Foals Sacré

De passage à Lyon, Foals débarque avec un talisman inestimable, "Holy Fire". Un troisième album qui, tout en égarant le chaland comme aime à le faire le groupe d'Oxford, contient la recette d'un feu sacré pop dont la flamme changeante semble ne jamais devoir s'éteindre. Stéphane Duchêne


De Ride à Radiohead, de The Jazz Butcher à Swervedriver, Oxford a toujours abrité une colonie de groupes savants, cérébraux ou à la créativité tordue. Même les Supergrass, autoproclamés crétins congénitaux, finirent par s'ériger en élèves modèles d'une pop en perpétuelle recherche d'elle-même. On ne dirait pas autre chose de Foals, à ceci près que la bande de Yannis Philippakis a immédiatement annoncé la couleur avec son math rock sur-diplômé mais pas que.
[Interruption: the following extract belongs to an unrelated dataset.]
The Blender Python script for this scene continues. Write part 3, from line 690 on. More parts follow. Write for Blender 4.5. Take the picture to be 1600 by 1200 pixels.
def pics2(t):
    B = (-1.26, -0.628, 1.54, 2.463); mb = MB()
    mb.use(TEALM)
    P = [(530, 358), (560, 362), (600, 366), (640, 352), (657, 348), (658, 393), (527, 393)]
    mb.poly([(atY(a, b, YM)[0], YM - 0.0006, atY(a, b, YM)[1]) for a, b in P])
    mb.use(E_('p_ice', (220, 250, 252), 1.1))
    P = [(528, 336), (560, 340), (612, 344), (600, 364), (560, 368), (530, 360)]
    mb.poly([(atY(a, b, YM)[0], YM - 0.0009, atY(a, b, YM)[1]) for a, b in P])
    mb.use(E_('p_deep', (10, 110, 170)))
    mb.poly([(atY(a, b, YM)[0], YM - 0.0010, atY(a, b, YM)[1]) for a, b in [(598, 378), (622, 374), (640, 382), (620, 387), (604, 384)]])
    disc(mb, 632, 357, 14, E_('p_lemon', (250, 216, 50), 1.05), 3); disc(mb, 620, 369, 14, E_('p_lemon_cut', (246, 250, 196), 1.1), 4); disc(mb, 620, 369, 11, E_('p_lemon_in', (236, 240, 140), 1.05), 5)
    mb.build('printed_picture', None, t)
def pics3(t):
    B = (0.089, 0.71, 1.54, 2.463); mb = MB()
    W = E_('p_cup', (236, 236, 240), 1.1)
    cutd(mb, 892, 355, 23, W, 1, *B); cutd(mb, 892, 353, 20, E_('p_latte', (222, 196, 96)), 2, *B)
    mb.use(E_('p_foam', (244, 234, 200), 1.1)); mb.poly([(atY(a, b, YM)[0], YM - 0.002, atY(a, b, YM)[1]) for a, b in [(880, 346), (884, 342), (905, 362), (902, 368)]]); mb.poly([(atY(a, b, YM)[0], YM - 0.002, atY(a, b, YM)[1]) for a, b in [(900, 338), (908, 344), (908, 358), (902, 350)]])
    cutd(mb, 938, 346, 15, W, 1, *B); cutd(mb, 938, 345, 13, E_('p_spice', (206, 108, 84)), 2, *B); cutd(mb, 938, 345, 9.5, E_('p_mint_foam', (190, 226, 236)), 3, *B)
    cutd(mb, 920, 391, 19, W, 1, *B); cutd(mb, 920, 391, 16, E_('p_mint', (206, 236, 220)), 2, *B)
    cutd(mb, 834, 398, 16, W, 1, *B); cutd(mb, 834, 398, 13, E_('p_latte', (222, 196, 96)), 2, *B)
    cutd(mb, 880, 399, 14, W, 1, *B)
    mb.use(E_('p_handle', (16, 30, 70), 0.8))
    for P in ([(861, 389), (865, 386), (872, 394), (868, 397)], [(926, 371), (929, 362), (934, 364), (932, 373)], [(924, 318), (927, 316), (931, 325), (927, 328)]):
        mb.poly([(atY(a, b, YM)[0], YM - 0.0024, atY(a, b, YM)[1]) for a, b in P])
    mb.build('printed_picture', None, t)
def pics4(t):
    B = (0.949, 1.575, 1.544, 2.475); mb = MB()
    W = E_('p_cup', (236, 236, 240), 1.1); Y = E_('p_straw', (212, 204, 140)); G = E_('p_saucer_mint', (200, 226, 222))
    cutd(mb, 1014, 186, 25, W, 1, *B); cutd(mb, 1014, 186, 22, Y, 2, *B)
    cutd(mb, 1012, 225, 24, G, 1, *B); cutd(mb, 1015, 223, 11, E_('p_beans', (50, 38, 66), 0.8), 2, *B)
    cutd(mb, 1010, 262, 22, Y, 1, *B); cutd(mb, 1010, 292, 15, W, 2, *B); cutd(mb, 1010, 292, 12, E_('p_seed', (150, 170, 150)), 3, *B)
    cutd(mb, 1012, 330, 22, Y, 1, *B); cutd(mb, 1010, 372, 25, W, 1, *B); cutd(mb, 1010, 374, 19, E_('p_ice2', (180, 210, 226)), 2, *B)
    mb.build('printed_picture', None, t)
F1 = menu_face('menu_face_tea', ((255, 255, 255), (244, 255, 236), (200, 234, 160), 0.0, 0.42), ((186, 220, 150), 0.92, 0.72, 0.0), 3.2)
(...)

Avec The French Open sur Antidotes ou Mathletics, le single qui le précéda, Foals prévenait déjà : leur musique serait à la fois première de la classe et imprenable en sport. Et surtout jamais là où on l'attend, en perpétuel mouvement, fumant du cerveau comme des gambettes. Puis s'accorderait quelques vacances au soleil à Miami, single-fausse piste menant à un Total Life Forever qui égarerait tout le monde de Fugue en This Orient ou Spanish Sahara. Oui, il y a chez Foals ce côté "attrape-moi si tu peux", qui finit toujours chez ce genre de groupe par conduire à une dématérialisation qui vaut abstraction (jurisprudence Radiohead).

Late Night

Et nous voilà au pied de ce Holy Fire, ce feu sacré, à la fois Saint-Esprit de la tradition chrétienne, part dématérialisée de Dieu et feu antique entretenu par les Vestales, voué à ne jamais s'éteindre. Curieusement c'est bien cette deuxième option qui est ici à l'oeuvre. Car si Foals a vu le Saint-Esprit (le gospel de Providence, l'éthéré Moon), il lui agite des feux de la St-Jean sous le nez comme autant de feux follets d'une bacchanale crypto-funk infusée au post-rock (!). Soit à la fois l'exact opposé du chemin que l'on aurait imaginé Foals emprunter et l'exact opposé de cet exact opposé. Pas étonnant quand on trouve aux manettes deux monuments de la production aux styles aussi trempés que leurs manières de fonctionner sont différentes, Flood et Alan Moulder – qui en son temps produisit Ride et Swervedriver, tiens, tiens.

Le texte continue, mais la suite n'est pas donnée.